Given task: Which lines contain the word "picture"? Return each of them as written.

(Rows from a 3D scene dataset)
■ ■ ■ ■ ■ ■ ■
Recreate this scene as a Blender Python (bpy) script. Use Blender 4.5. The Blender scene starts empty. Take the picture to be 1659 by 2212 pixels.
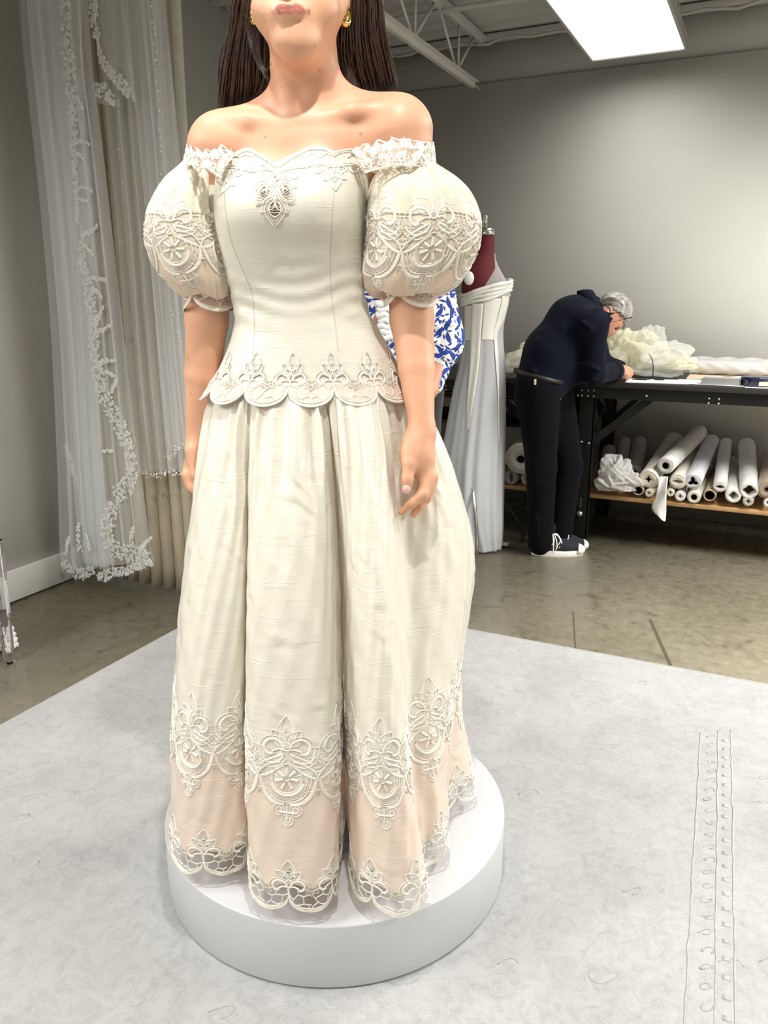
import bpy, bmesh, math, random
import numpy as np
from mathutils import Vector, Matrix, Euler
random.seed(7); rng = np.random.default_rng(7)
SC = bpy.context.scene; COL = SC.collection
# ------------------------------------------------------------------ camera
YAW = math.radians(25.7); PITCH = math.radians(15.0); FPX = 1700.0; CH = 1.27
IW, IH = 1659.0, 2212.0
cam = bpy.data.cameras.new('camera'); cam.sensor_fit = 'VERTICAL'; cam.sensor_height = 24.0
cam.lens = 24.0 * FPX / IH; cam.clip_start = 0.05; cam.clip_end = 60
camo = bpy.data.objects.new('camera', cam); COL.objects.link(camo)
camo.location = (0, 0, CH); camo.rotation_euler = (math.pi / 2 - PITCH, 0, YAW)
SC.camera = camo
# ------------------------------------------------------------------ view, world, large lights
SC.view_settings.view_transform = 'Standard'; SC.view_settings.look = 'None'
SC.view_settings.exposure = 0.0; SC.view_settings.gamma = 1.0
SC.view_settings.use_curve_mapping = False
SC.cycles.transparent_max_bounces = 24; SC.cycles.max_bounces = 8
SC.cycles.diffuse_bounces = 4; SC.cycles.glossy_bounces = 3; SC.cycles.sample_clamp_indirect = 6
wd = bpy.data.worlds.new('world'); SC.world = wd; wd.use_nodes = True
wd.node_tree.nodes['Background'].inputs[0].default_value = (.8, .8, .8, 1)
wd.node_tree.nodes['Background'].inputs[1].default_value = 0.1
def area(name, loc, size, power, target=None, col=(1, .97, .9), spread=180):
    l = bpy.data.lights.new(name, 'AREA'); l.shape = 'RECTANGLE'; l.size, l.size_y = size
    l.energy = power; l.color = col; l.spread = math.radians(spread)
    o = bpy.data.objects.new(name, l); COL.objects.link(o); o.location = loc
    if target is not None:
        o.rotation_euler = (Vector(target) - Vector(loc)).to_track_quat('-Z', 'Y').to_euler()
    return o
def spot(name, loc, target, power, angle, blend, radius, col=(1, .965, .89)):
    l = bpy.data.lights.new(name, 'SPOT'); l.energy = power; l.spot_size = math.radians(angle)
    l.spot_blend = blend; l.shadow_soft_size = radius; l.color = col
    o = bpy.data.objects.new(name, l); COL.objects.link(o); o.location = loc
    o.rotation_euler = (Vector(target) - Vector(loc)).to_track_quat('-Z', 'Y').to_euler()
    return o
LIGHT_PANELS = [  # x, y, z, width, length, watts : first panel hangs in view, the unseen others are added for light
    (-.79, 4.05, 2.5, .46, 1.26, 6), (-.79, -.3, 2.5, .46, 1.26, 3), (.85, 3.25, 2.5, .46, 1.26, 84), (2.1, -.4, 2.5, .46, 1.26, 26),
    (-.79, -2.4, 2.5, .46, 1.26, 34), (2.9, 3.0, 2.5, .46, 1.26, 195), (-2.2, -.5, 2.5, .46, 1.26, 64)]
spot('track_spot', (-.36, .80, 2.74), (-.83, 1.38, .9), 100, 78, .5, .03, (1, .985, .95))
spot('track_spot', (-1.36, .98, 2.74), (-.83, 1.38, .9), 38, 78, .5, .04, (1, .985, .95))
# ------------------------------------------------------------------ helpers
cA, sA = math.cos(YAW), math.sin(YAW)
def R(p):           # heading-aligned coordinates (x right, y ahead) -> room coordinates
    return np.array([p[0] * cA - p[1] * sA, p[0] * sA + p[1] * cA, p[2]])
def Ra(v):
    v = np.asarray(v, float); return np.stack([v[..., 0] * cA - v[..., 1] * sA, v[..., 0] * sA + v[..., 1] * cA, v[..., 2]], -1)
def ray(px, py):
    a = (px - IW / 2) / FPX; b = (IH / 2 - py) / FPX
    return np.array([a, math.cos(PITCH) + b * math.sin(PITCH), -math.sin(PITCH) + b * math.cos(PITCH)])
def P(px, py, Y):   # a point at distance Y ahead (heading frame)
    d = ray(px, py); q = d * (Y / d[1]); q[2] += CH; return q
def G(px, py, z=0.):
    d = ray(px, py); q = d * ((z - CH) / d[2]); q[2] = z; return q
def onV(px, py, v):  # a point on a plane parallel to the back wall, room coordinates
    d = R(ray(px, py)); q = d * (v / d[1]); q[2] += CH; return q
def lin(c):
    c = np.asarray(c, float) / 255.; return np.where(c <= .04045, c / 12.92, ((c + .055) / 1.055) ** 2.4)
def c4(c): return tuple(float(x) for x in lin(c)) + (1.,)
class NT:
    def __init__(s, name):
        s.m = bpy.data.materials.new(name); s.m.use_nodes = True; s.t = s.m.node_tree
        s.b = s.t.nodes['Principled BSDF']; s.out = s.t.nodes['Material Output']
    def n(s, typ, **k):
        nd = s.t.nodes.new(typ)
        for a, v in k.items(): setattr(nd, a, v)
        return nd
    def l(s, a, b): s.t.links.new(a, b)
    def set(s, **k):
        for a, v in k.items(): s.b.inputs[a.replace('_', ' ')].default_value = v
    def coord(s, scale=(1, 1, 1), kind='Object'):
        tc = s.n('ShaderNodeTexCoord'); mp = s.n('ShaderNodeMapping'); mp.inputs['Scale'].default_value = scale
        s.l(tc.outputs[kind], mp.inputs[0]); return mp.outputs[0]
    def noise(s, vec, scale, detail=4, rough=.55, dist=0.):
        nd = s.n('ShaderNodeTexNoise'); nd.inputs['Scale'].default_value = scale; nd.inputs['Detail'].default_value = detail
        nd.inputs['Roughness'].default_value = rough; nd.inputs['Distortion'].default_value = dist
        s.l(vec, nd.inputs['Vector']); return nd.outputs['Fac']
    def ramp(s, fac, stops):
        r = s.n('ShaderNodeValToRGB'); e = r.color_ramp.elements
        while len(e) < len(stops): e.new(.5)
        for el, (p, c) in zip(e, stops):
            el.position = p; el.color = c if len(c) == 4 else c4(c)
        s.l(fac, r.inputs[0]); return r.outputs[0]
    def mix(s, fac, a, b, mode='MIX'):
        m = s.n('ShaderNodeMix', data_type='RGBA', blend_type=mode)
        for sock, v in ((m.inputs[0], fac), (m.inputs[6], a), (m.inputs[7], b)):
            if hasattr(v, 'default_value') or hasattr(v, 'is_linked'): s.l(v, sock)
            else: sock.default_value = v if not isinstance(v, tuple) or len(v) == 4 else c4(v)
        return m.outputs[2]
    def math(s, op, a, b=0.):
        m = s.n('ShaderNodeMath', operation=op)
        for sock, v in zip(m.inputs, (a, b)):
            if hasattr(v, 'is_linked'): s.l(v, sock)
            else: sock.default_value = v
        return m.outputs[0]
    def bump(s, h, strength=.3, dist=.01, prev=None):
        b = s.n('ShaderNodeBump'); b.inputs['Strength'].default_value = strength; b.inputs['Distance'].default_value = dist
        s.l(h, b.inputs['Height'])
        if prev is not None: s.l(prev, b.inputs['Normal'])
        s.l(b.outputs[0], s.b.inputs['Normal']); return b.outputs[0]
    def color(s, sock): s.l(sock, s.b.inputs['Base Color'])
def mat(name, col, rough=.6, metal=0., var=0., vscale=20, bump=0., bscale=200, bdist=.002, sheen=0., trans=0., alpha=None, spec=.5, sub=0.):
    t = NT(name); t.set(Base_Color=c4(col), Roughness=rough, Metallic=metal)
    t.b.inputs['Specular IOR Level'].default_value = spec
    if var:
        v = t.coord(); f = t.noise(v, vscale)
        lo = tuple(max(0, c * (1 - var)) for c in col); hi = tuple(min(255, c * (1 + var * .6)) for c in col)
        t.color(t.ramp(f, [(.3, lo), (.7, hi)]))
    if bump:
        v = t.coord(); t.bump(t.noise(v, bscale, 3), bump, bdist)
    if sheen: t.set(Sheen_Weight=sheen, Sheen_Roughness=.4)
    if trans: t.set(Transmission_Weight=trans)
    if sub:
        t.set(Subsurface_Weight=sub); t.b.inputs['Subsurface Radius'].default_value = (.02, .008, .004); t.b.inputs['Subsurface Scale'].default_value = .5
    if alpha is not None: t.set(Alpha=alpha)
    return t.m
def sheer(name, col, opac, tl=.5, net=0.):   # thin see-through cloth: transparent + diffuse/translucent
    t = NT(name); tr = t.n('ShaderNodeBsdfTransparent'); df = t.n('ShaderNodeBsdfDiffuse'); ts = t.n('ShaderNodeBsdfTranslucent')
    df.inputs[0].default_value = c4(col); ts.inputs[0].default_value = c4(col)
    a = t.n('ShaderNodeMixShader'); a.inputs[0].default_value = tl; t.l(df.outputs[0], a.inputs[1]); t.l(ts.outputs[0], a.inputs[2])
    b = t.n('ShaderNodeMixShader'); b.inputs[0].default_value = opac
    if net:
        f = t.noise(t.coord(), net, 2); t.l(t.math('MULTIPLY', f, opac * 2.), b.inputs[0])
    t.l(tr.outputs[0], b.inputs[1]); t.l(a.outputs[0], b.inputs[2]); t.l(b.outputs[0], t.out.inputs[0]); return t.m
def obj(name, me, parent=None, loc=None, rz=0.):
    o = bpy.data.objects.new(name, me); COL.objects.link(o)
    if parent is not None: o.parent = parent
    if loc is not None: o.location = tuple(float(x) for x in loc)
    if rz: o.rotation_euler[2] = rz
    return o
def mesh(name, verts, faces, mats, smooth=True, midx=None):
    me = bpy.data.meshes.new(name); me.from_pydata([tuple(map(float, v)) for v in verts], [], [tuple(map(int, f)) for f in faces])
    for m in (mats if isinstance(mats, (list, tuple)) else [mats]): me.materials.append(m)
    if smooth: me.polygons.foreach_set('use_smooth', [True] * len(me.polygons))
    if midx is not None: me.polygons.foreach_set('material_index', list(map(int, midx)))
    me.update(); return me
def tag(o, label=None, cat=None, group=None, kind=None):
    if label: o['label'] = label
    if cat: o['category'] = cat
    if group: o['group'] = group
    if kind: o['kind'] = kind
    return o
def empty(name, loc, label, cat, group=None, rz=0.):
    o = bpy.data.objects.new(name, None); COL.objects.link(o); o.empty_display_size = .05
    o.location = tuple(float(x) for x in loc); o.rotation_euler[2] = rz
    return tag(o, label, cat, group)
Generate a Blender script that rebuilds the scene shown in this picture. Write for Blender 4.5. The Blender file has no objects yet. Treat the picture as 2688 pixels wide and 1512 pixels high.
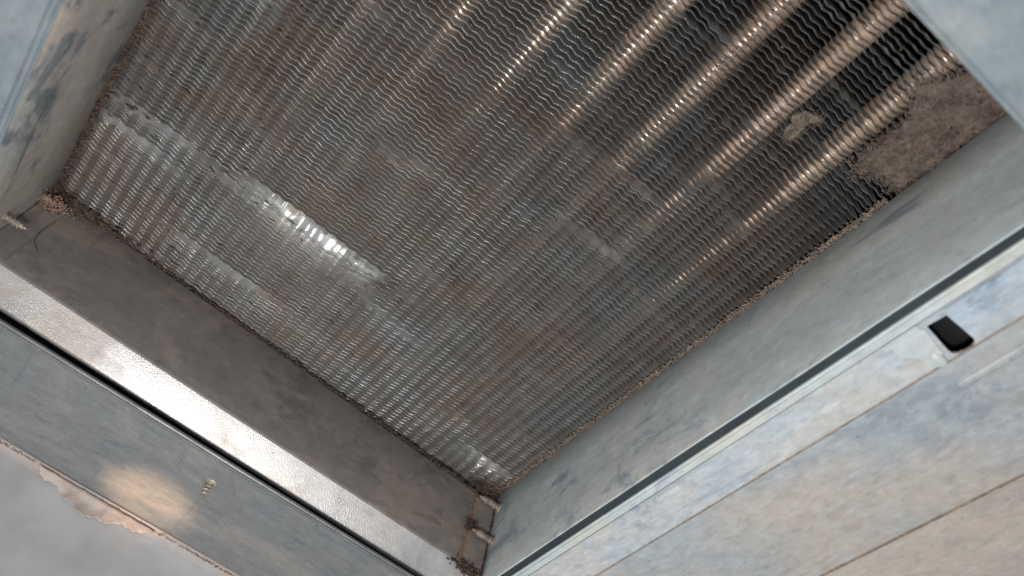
■ ■ ■ ■ ■ ■ ■
Output of the exercise:
Recreate this scene as a Blender Python (bpy) script. Use Blender 4.5. The Blender scene starts empty. Take the picture to be 1659 by 2212 pixels.
Generate a Blender script that rebuilds the scene shown in this picture. Write for Blender 4.5. The Blender file has no objects yet. Treat the picture as 2688 pixels wide and 1512 pixels high.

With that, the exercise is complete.